Robbie, Son of Evel, Will Attempt to Leap 13 Buses at Coliseum

Times Staff Writer

Remember Evel Knievel, the egocentric motorcycle-riding daredevil who broke records and nearly every bone in his body jumping over cars, vans, snake pits and canyons?

Knievel, 46, he is living the nomadic life of a Western artist and golf hustler, finding a buck here and there with a less flamboyant life style than a decade ago.

Now comes son of Evel.

Robbie Knievel, 23, quieter, less brash and more handsome than his father but no less daring on a motorcycle, will make what he calls his first major jump Saturday night in the Coliseum as part of the USA Motor Spectacular. He will attempt to clear 13 buses--with his hands off the handlebars--while soaring through the air at close to 100 m.p.h.


“My mother thinks I’m nuts,” Robbie said with a wry grin. “She spent years watching Dad crashing and now she’s afraid it’ll happen to me. When I was little, the whole family was terrified when he would jump, including me.

“But Dad was more of a con man. I consider myself more a performer. I have trained years for this and I’m not out to kill myself. I definitely don’t want to break any bones, not even an arm.”

The elder Knievel estimates he broke more than 60 bones and had 14 major operations as a result of jumps that didn’t work just as planned.

The Coliseum jump will be Robbie’s 18th since he went on tour Sept. 13, but all the previous ones were in indoor facilities where space limitations forced the jumps to be shorter. This one will be 50 feet farther from takeoff to landing than he has ever done.

“Mom wanted to know why I had to jump 13 buses, why not 10,” Robbie said. “I wanted 13 because dad always said 13 was unlucky after he crashed in London. If I make it, my next objective is to jump 15 buses, maybe next March in Vancouver at the Expo. That would break Dad’s record.”

Evel missed in an attempt at 13 in 1972 in London’s Wembly Stadium, crushing a vertebra, damaging his lung and breaking his right hand.


“After that, Dad got real paranoid about the number 13,” Robbie said. “He wouldn’t sit in the 13th row in an airplane, he told everyone that 13 was unlucky. But I don’t feel that way. I started my tour on Friday the 13th and I’m going to clear 13 buses Saturday night. A year after he crashed in London, he jumped 14 at King’s Harbor, and that’s the record I want to break.”

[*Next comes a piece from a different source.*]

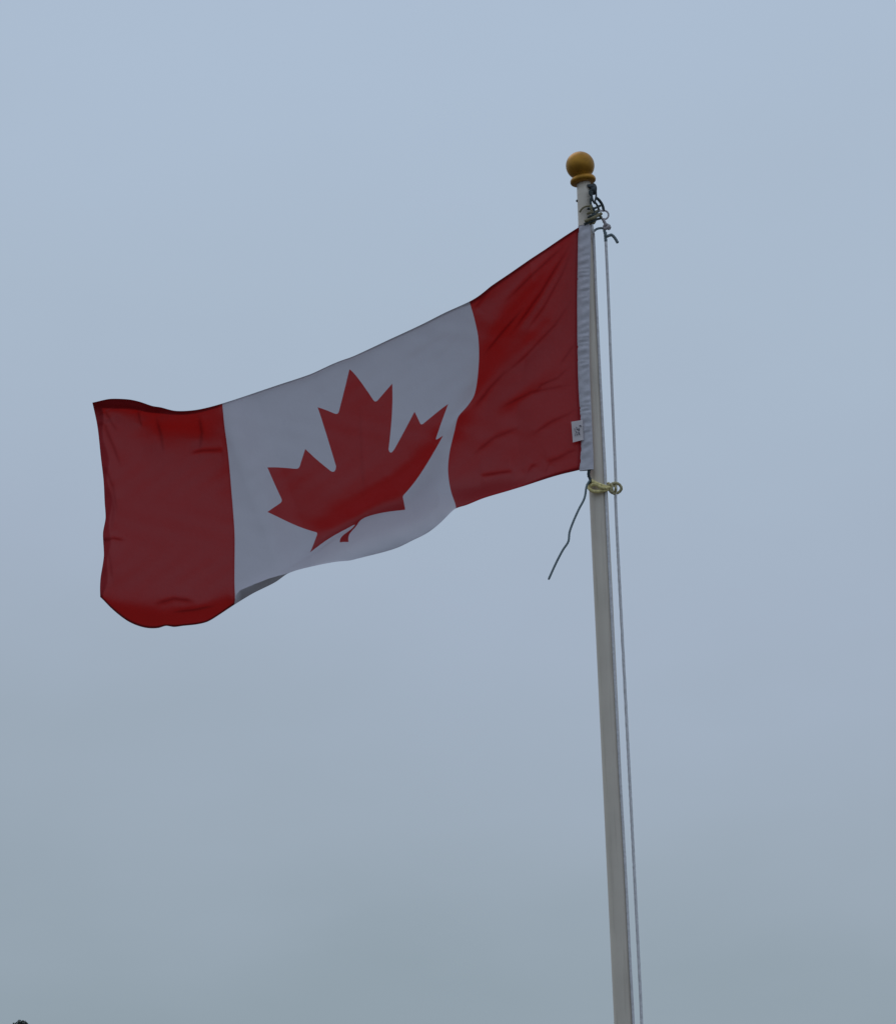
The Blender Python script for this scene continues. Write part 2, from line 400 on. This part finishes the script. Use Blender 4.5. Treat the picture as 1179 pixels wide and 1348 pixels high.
# folds: the cloth steps away from the viewer below each line (line, step height m, width px, decay px or 0, fade at ends)
FOLDS = [
 ([(640, 450), (651, 435), (669.4, 412), (689.2, 389.2), (706, 371), (718, 355.6), (735, 326.6)], .016, 5, 30, (.15, .5)),
 ([(666.3, 447.3), (681.6, 427.4), (700, 401.5), (712, 384.7), (727.4, 358.7), (746, 329.7), (755, 312)], .020, 3.2, 11, (.3, .3)),
 ([(655.6, 487), (681.6, 461), (703, 439.6), (721.3, 419.8), (736.6, 389.2), (748.8, 358.7), (756.4, 337.3)], .034, 8, 36, (.4, .45)),
 ([(735, 482), (742.7, 471.7), (750, 461), (758, 450)], .010, 3.5, 14, (.3, .3)),
 ([(623.6, 407.6), (634.3, 393.8), (645, 381.6)], .007, 3, 12, (.2, .4)),
 ([(700, 522), (712, 506.6), (733.5, 497.5), (752, 480)], .008, 3.2, 14, (.3, .3)),
 ([(695.3, 575.3), (727.4, 554), (748.8, 544.8), (760, 536)], .009, 3.2, 14, (.3, .2)),
 ([(715, 610), (735, 602.8), (748.8, 595), (766, 590)], .016, 4, 18, (.2, .1)),
 ([(629.7, 626.5), (655.6, 622.7), (677, 619.6)], .012, 3.5, 16, (.15, .15)),
 ([(693, 628), (695.5, 620), (700, 613.5), (708, 609)], .007, 2.8, 10, (.3, .3)),
 ([(717, 624), (720, 616), (724, 608)], .006, 2.6, 9, (.3, .3)),
 ([(640, 560), (680, 528), (712, 500), (750, 470)], .014, 8, 40, (.3, .3)),
 ([(370, 740), (405, 712), (440, 688), (480, 662), (520, 642), (548, 618), (575, 590), (598, 560), (626, 510), (658, 450), (698, 390), (736, 335), (762, 298)], .110, 16, 0, (.2, 0)),
 ([(370, 768), (410, 736), (450, 714), (500, 694), (545, 678), (580, 662), (630, 654), (700, 640), (800, 612)], -.160, 16, 0, (.12, .4)),
 ([(120, 800), (160, 808), (215, 814), (262, 810), (300, 797), (330, 800), (1200, 940)], .085, 13, 0, 0),
 ([(170, 580), (200, 564), (235, 560), (270, 560), (300, 545)], .062, 15, 60, (.4, .35)),
 ([(120, 534), (160, 535), (200, 541), (225, 544)], .030, 6, 60, (.0, .2)),
 ([(138, 540), (141.4, 546), (148, 557), (155.8, 570)], .008, 3, 12, (.1, .4)),
 ([(136, 553), (143, 572), (150.7, 589.7), (161, 619)], .012, 3.4, 14, (.1, .4)),
 ([(182, 540), (184, 552), (188, 564)], .007, 2.8, 10, (.1, .4)),
 ([(247.4, 597), (267.8, 593), (295, 592)], .010, 3, 12, (.3, .1)),
 ([(145, 640), (150, 672), (146, 700)], .010, 4, 16, (.3, .3)),
 ([(200, 796), (230, 788), (262, 792)], .010, 4, 14, (.3, .3)),
 ([(225, 806), (255, 803), (285, 797)], .008, 3.5, 12, (.3, .3)),
 ([(560, 690), (578, 668), (590, 645)], .014, 5, 22, (.3, .3)),
 ([(470, 735), (510, 722), (545, 700)], .006, 5, 22, (.3, .3)),
 ([(660, 402), (700, 362), (748, 318)], .009, 3, 12, (.3, .3)),
 ([(688, 442), (715, 405), (740, 360), (755, 322)], .013, 3.2, 12, (.3, .3)),
 ([(655, 500), (690, 470), (730, 428), (757, 388)], .012, 3.6, 14, (.35, .3)),
 ([(634, 470), (662, 436), (690, 404)], .010, 3.2, 12, (.3, .4)),
 ([(622, 540), (645, 510), (672, 482)], .010, 4.2, 16, (.3, .4)),
 ([(650, 541), (700, 516), (757, 505)], .007, 3, 12, (.4, .2)),
 ([(618, 602), (650, 576), (690, 560)], .007, 4, 15, (.3, .4)),
 ([(136, 608), (149, 640), (156, 680)], .010, 3.4, 13, (.2, .4)),
 ([(134, 711), (150, 708.5), (168, 712)], .008, 2.8, 11, (.1, .4)),
 ([(136, 700), (145, 735), (150, 772)], .008, 3.6, 14, (.2, .3)),
 ([(205, 548), (212, 572), (216, 600)], .008, 4.2, 15, (.2, .4)),
 ([(262, 545), (266, 570), (262, 598)], .006, 4, 15, (.2, .4)),
 ([(522, 480), (560, 455), (600, 432)], .008, 4.7, 18, (.3, .3)),
 ([(556, 484), (588, 458), (612, 428)], .007, 4.7, 18, (.3, .3)),
 ([(474, 528), (476, 600), (480, 662)], .005, 3, 10, (.3, .3)),
 ([(312, 600), (345, 640), (352, 700)], .006, 6, 26, (.3, .3)),
]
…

The buses are standard Greyhound-type vehicles, each nine feet wide. Lined up side by side, they will create a span of 117 feet that young Knievel must clear to reach the down-ramp at the proper point. As the bike leaves the up-ramp, Robbie plans to take his hands off the handlebars and leave them off until the bike touches down.

“It’s something I’ll have to make a final decision on in the air,” he said. “If the bike is riding true it’s no problem to take my hands off, but if it’s a little off line I might need them for the landing. I’ve been practicing it for years and I’m ready.”

Why no hands?

“I got bored practicing the same way all the time, so one day I took one hand off, and then I took two hands off, and then I started practicing that way.”

Robbie estimated that he did more than 2,000 practice jumps back in Butte, Mont., before he made his first professional jump. As a small boy he was part of his father’s show, riding his bike out on the stage with an American flag in his hand from the time he was 8. By the time he was 11 he was doing wheelies for the crowd, and at 13 he made his first jump, over five vans, at Worcester, Mass. That same night Evel cleared 12.

“When I first started to think about putting an act together in 1979, I talked to Dad about doing a crisscross jump, with him going one way and me the other, but he said he didn’t want to get back into jumping. It got so it was just too nerve wracking for him. We split up five years ago and I’ve gone my own way. But he’ll be here Saturday night. Mom will be saying a few prayers but I know Dad is happy I’m doing it.”


Robbie, who lives in North Hollywood, is like his father in one way. He will wear the same white leathers, decorated with stars and stripes, that made Evel one of sport’s most recognizable figures.

He also wants to make the two jumps his father missed--over the Caesars Palace fountain and across the Snake River canyon in Idaho. Robbie was only 6 and at home in Butte when Evel fell short at Caesars Palace and bounced off the ramp into a concrete wall at 80 m.p.h. But he was there with his mother and brother Kelly for the unsuccessful canyon jump, where Knievel parachuted into the canyon gorge well short of the far side.

“I’ve talked with the man who built the Sky-Cycle and he said the problem occurred right at takeoff, when the thrust yanked the parachute canister out too early,” Robbie said. “When it started to deploy, it cut down all the momentum needed to get across.

“Some people think Dad pulled the chute on purpose, but it would be pretty crazy to want to drop into a canyon when he could have landed on flat ground. I want to go back and prove he had the right idea and show people it can be done.”

Another reason he wants to make the canyon jump is to create a reason to build a new monument to the Knievel family’s effort.

“The one now looks like a tombstone,” he said.